Yes, it would be fair. However, it is not a comparison that Bitcoin even comes close to winning (Bitcoin uses orders of magnitude more energy), so you instead see takes like "you forgot to account for the energy cost of aircraft carriers!" to try to make the comparison more favorable to Bitcoin.
no, but for sure you have to take in account the amount of buildings, air-conditioning, commuters, datacenters, branches, ATMs, bad written code, exchanges. Beside that, Bitcoin probably after the 21 million were mined, should drop the energy consumption (ok, ok, it will take almost 100 years to happen), but it means that in long term, bitcoin will be consuming much less energy than now. Probably impossible to compare apples x apples in that case, but we should at least try it.
> but for sure you have to take in account the amount of buildings, air-conditioning, commuters, datacenters, branches, ATMs, bad written code, exchanges.

You also have to do the same thing for Bitcoin if you want the comparison to remain fair. Bitcoin doesn't magically replace the entire financial industry, so you don't want to accidentally include the costs of the things it doesn't replace (such as the bank manager who's deciding whether or not to authorize a mortgage).

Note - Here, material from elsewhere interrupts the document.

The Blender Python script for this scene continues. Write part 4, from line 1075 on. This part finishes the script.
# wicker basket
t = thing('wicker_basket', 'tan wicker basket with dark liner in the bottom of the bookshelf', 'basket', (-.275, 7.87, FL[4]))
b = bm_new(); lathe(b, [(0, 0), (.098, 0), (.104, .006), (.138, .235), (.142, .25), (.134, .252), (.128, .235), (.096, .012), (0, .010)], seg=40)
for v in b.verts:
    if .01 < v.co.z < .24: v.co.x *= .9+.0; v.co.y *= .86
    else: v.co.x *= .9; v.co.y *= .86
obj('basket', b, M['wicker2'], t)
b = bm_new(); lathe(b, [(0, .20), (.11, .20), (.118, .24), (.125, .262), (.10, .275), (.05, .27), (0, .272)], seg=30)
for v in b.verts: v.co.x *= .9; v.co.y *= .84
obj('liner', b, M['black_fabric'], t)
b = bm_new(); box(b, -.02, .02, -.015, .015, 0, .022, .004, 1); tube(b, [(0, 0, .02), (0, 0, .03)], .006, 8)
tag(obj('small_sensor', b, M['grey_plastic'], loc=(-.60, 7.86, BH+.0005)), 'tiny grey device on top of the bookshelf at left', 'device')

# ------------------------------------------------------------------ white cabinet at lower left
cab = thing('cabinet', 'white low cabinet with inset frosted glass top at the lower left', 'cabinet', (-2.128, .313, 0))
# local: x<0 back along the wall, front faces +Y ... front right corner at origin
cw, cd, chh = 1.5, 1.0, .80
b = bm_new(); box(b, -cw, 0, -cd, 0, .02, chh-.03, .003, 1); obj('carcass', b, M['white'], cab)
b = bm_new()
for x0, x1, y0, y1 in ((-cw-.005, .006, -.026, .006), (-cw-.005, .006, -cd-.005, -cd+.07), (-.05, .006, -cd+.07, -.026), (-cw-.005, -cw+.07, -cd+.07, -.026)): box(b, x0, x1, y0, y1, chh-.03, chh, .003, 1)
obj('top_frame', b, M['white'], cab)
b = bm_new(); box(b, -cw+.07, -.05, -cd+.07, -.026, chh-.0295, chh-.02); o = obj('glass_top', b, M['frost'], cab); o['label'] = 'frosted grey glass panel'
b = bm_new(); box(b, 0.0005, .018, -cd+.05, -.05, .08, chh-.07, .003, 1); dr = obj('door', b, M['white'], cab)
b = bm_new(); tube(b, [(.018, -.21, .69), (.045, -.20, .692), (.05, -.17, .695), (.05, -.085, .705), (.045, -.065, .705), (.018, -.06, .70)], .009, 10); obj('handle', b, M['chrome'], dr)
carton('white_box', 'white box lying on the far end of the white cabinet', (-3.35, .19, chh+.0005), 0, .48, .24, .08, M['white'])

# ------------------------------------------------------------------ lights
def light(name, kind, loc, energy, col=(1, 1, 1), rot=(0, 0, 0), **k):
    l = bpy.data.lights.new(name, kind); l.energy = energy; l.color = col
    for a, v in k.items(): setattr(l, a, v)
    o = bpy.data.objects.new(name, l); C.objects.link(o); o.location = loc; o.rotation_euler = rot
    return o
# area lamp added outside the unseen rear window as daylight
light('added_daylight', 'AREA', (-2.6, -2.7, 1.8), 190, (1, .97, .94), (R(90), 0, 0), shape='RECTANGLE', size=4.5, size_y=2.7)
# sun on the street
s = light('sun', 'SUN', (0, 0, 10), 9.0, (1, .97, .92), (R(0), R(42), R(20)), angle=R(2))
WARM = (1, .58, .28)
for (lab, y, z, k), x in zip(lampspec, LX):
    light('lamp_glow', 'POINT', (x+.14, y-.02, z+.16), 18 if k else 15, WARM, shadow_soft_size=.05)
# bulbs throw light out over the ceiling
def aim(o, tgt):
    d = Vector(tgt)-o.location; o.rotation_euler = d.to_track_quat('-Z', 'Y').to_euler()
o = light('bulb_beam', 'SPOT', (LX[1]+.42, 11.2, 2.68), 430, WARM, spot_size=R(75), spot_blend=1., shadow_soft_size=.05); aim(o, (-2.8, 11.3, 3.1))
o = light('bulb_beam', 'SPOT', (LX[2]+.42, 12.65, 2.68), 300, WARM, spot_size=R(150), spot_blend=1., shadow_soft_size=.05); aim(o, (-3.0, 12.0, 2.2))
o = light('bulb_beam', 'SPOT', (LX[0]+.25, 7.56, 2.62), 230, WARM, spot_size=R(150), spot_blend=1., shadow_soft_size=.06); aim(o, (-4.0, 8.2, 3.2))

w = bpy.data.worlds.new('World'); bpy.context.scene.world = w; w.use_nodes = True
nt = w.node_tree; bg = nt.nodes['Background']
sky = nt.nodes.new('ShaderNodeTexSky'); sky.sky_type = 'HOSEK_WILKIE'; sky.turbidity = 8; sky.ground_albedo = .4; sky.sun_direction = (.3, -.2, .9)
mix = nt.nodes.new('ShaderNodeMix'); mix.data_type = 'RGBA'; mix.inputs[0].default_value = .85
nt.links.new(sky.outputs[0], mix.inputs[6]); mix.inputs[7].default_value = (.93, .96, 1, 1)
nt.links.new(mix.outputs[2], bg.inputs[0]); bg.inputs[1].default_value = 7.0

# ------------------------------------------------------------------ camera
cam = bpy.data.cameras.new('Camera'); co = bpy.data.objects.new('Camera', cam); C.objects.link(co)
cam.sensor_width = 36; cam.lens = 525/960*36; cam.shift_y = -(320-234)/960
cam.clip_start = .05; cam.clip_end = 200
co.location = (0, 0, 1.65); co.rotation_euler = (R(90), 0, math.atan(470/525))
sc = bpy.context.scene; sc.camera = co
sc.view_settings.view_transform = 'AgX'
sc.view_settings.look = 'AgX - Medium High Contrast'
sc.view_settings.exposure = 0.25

you are right, but this reduction like "bitcoin is useless because it uses more energy than $COUNTRY/$CITY" is IMO just click bait.
https://cbeci.org/cbeci/comparisons/

BTC uses more annual energy than the Netherlands. What did it accomplish when compared to the economic output of the Netherlands?

> Wouldn't be fair to compare the amount energy to run bitcoin vs the amount of energy to run the banking system?

Hasn't this comparison been made over and over, and every time it comes out in favor of traditional banking by a mile?

could you provide any link or resource for further reading? I never saw anything like that and I would like to know what they are taking into account in this comparison.
"One Bitcoin transaction would generate the CO2 equivalent to 706,765 swipes of a Visa credit card, according to Digiconomist’s closely-followed index, albeit with none of the convenience of plastic."

https://www.bloomberg.com/opinion/articles/2021-01-26/is-bit...

Thank you for the link, but thats not the same thing. Try to transfer heavy money from Venezuela to Japan, being in Venezuela or from Ghana to Germany, being in Ghana, using your Visa credit card. Try to do it under 24 hours. The fastest way will be flying which can be easily more expensive and risky than bitcoin.
Visa doesn't use flights to transfer money so you aren't talking about the same thing.

Other cryptocurrencies that use less energy can be used to transfer money to Venezuela so Bitcoin still loses against other cryptocurrencies for fringe use cases.

You have to consider that Bitcoin offers nothing beyond a ledger/a bar tab. It doesn't do lending, which is the core business of banks. Sure ETH has some smart contracts do that do lending but we are talking about Bitcoin. If Bitcoin could only grow up like his little brother nobody would complain.
Not quite a fair comparison. Consider how much real estate is used to "park money" in large cities, which in turn leads to artificially higher prices and shortages of housing? What other resources are abused as money substitutes, making corresponding markets less liquid or less predictable? When Bitcoin reaches sufficient capitalization and maturity the landscape of money is going to become simpler while the markets in stocks/real estate/commodities become more fair and efficient. This may have huge implications for overall efficiency in the economies.